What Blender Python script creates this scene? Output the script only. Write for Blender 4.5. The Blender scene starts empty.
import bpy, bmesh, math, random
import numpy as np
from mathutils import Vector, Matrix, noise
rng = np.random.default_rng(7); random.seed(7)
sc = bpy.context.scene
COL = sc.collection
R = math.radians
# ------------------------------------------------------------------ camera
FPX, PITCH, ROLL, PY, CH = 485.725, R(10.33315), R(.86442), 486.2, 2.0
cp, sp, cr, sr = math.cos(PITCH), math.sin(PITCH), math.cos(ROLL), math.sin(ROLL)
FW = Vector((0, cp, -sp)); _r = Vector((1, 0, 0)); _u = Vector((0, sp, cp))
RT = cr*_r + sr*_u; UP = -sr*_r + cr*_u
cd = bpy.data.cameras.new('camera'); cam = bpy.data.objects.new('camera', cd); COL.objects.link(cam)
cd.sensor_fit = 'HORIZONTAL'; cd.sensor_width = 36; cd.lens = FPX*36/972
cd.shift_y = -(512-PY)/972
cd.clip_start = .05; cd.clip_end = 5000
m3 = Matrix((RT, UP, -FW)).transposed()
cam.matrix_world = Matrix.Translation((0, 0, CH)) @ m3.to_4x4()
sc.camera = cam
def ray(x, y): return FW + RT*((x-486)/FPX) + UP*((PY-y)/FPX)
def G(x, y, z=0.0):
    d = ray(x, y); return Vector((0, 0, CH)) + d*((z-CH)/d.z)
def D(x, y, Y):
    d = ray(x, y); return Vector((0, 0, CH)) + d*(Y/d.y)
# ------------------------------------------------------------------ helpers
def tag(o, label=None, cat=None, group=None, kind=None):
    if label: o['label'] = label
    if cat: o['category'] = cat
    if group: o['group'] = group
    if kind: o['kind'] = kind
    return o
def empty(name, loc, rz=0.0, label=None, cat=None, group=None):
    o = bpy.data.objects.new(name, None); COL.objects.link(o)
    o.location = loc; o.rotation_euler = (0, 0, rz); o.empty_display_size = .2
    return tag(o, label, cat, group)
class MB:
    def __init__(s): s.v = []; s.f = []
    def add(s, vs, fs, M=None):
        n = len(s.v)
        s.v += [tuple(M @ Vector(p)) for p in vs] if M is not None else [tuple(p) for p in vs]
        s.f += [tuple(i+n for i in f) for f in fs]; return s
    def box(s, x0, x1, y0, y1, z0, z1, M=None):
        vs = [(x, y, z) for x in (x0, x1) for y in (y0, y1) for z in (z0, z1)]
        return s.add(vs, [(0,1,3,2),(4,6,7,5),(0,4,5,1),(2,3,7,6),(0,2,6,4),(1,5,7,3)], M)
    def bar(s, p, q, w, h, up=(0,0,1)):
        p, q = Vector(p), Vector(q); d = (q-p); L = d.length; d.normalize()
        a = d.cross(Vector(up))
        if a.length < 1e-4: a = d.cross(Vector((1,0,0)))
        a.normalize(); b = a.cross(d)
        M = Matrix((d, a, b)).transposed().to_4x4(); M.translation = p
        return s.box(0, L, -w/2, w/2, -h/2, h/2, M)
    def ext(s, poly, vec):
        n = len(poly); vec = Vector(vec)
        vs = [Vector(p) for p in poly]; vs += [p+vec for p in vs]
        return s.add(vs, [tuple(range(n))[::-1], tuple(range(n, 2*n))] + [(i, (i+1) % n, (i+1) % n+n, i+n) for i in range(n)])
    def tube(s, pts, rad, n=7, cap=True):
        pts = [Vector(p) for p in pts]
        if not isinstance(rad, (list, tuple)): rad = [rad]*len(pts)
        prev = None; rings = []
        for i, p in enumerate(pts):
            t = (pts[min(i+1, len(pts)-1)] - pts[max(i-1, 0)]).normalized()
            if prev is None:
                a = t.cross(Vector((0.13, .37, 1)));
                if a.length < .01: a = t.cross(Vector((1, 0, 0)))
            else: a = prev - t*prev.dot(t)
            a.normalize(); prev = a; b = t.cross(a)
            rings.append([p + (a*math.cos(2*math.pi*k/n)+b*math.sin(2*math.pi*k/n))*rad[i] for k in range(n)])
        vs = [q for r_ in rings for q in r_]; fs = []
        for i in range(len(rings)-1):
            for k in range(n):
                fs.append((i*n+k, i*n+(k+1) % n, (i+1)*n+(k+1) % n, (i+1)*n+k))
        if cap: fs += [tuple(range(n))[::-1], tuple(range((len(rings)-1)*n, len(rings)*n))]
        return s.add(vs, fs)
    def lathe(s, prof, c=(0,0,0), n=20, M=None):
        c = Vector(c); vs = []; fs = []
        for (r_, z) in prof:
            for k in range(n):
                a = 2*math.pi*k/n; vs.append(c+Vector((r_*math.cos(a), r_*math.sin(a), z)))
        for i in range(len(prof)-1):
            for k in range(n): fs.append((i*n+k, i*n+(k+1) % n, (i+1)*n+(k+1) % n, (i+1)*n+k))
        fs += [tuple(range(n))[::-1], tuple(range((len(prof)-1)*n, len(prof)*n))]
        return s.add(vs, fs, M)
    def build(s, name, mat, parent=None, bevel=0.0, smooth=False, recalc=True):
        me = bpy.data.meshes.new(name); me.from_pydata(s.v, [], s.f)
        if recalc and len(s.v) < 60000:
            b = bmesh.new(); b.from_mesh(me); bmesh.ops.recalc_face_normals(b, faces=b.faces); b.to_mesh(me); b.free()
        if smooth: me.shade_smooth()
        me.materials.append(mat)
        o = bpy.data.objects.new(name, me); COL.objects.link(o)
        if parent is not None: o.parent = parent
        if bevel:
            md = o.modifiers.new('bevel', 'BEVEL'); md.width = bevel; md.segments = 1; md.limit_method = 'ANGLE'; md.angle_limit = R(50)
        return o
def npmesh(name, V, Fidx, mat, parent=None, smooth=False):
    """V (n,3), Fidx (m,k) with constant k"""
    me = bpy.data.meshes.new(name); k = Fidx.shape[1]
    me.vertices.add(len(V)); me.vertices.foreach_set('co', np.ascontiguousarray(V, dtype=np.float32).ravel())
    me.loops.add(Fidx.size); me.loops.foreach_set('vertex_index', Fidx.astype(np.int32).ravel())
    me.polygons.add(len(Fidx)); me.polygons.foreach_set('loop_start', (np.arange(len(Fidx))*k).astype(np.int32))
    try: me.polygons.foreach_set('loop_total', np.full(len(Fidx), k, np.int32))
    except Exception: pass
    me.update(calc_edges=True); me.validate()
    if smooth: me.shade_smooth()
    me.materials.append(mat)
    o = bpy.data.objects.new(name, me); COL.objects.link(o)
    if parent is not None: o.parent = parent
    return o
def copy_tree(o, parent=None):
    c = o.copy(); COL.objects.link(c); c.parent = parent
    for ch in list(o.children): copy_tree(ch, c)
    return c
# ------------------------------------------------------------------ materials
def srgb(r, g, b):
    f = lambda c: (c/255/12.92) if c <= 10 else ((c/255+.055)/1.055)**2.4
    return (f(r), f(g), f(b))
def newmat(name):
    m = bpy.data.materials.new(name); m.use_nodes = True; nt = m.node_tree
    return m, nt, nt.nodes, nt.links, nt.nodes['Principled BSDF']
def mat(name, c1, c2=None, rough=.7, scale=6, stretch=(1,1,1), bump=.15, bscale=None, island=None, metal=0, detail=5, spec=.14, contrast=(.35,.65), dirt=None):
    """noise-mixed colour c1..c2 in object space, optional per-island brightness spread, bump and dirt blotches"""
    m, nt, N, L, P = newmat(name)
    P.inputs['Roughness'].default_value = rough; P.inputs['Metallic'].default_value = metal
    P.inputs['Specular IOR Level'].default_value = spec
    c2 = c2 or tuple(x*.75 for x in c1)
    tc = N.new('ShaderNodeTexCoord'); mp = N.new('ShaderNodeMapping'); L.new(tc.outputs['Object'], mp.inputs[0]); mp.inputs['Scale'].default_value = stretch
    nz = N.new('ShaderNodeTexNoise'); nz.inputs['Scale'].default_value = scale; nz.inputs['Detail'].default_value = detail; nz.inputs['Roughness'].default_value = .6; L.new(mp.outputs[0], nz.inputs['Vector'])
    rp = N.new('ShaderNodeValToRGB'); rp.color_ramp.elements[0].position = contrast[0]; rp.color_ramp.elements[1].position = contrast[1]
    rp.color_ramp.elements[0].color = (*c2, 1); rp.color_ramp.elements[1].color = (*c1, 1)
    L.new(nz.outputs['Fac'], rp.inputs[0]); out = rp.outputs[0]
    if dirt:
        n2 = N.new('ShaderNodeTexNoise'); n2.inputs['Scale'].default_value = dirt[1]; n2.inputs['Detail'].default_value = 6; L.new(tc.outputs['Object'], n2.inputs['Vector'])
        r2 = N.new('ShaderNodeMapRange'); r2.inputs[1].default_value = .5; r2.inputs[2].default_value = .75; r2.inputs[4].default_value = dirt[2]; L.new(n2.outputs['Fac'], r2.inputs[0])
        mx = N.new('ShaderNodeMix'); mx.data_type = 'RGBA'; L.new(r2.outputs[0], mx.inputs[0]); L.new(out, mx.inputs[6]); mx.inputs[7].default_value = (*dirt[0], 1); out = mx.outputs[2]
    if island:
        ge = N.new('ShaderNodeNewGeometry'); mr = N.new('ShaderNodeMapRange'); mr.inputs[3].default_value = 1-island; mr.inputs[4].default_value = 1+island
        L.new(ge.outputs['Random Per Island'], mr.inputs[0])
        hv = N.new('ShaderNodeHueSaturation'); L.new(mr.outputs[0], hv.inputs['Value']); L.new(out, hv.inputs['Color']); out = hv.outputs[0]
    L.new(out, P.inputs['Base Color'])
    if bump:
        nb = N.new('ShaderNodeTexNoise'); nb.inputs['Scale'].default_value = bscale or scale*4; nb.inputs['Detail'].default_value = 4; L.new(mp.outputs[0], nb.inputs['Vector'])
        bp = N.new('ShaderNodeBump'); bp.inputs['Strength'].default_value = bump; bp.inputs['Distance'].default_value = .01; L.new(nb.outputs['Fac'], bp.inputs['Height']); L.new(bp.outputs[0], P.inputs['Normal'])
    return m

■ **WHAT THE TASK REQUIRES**
Copy every line above that holds the word "scene".

■ **TASK ANSWER**
What Blender Python script creates this scene? Output the script only. Write for Blender 4.5. The Blender scene starts empty.
sc = bpy.context.scene